The capacity crisis in California’s higher education sector would see at least 144,000 college-bound students being turned away over the next decade.

The revelation was made in the report “Making Room for Success: Addressing Capacity Shortfalls at California’s Universities” released by the College Futures Foundation.

The report examined capacity in the California Community Colleges, the University of California, the California State University, and private California colleges and universities.

Students from three regions viz. Central Valley, Inland Empire, and Los Angeles with large proportions of low-income families and communities of color will be affected as a result of the capacity crisis.

“More California students than ever before are graduating from high school ready for college, but tens of thousands are being turned away,” said Monica Lozano, President and CEO of College Futures Foundation.

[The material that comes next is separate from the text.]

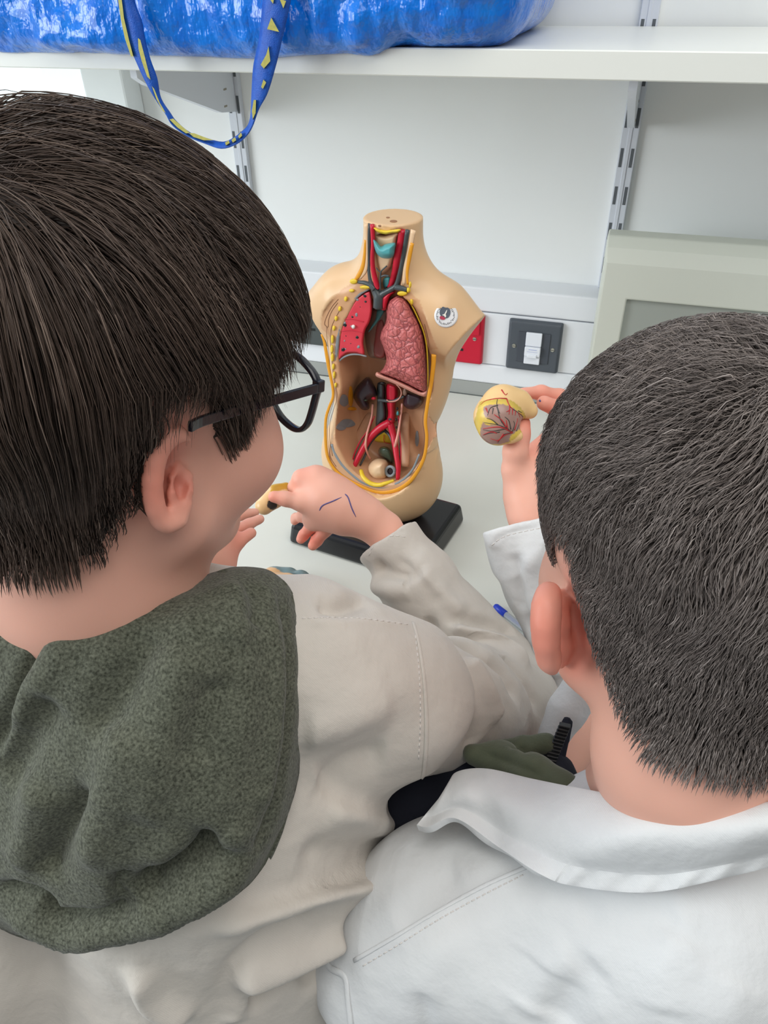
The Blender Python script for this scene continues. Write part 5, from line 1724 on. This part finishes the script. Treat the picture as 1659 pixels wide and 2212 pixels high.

Depriving many high school graduates of a college degree has the potential to threaten state’s economy and hinder the career prospect of those from ethnic and racial groups.

“Meeting the projected shortage of skilled workers depends on increasing capacity at four-year colleges and dramatically raising the rates of college success for students from low-income families and communities of color,” Lozano added.

The researchers noted capacity crisis at the graduate level as well. Over the next decade, the advanced degree programs in health care and technology will have to turn away about 21,000 qualified applicants every year. The healthcare sector in the state is expected to see a 31 percent increase in jobs through 2030.

The report urged state leaders to address the crisis by expanding student success initiatives to guide students to their goals, creative use of campus space and create regional partnerships to align educational offerings with labor needs.